服部 忖度や遠慮のような、ある意味日本人の美徳とされている相手を気遣って察するようなことを、先生はステージの上でまったくしない。言葉ではなくて音を介して仕掛ける、それから仕掛けられたらやり返すみたいな、とても強烈なアプローチでジャブを打って下さったんですよね。最初に共演したときには、これだけリミッターを外してもOKなんだって思えて、すごく安心感がありました。だったら自分もいけるところまでの表現をこの人に投げたいと思わせてもらえた初めての指揮者だったと思います。
10. 共演してみたい人は?
服部 客観的な印象と、実際に一緒に演奏してみたときの印象っていつも全然違うんですよね。共演してみないとその人がどういう人なのかが全然わからないから、こういうイメージだからやってみたいっていうのはあんまりないんです。
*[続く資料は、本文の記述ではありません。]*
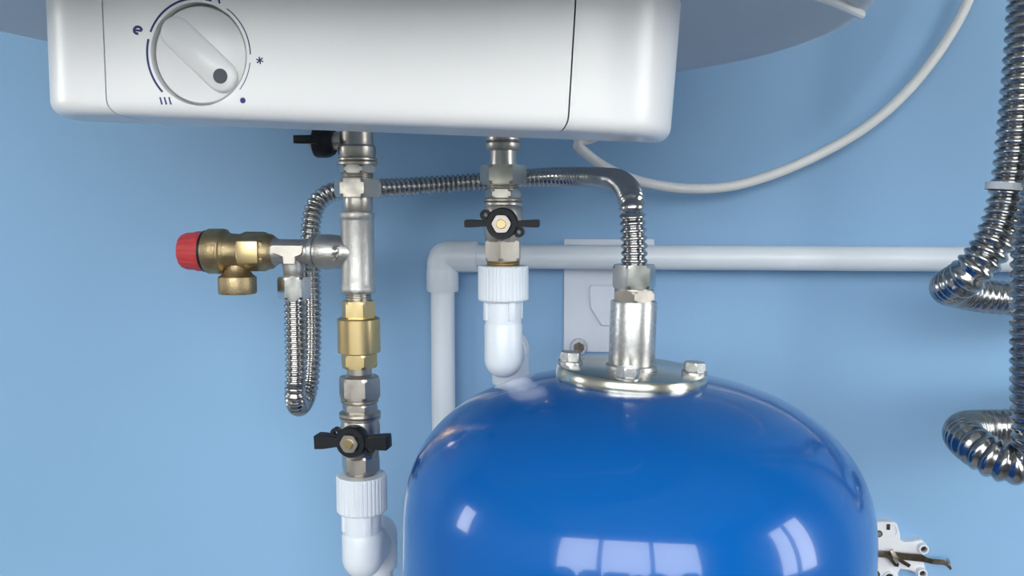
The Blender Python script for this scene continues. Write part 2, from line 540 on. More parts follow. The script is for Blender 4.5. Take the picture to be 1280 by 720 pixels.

ご縁があって何かの引き合わせで同じ場を共にすることになったら、その人自身のこととその人の音から出るその人のエネルギーみたいなものを全力で私が感じたいなと思います。
過去に共演したことある方ともう一度共演したいっていうのは……ファジルとまたやりたいです。めちゃくちゃ楽しかったので。とにかく音が本当に生き生きしている人だと思っています。
11. 憧れの音楽家は?
服部 ブロン先生はもちろんずっと憧れていますし、あとはやっぱり、オイストラフ、ロストロポーヴィチ、リヒテルの3人組ですね。
ブロン先生はオイストラフの孫弟子だから、ブロン先生から教わることには、オイストラフ・メソッドも入っています。オイストラフの指使いを教えてもらったり、オイストラフが言ったことを伝言してもらったり、先生から聞くオイストラフの話も多い。そして、母がオイストラフ大好き人間だったから、小さい頃からオイストラフの音源を聴いて育ってたんです。どんな技術でも余裕を持った豊かな音でこなしてしまうし、とにかく音も弾き方も綺麗なんですよね。全部自然だから、何も無理していないのに、すごいことをやっちゃってる。言語化するのは難しいんですけど、オイストラフは永遠のスターだなと思います。死んだら挨拶に行きたいです(笑)。
12. 音楽家になると決めた瞬間は?
服部 6歳でヴァイオリンかバレエを選んだときは、イコール音楽家になると決めたわけではなかったんですよね。長期的に人生を考えているわけではなく、どっちが今好き?みたいな感覚で選んだはずです。
8歳でブロン先生に出会って、そこからずっとくっついて歩いてレッスンを受けていって、そこでブロン先生に「君がここから長期的にディベロップしていくために、今これを教える」とか「今君がやらなきゃならないことはこれなんだよ」と言ってもらったときに初めて、「あぁ、私はこれからヴァイオリンを持って成長していくんだ」みたいに思いました。
コンクールやリサイタルも先生が決めて、先の目標に向けて逆算して、今これをやっていこうみたいな。当時9〜10歳だったので、わりと素直に「そうなんですか、わかりました」みたいな感じで。先生は長期的に私が大人になっていくまでの成長をイメージしてるんだなって感じたので、素直にそこに乗っかったって感じです。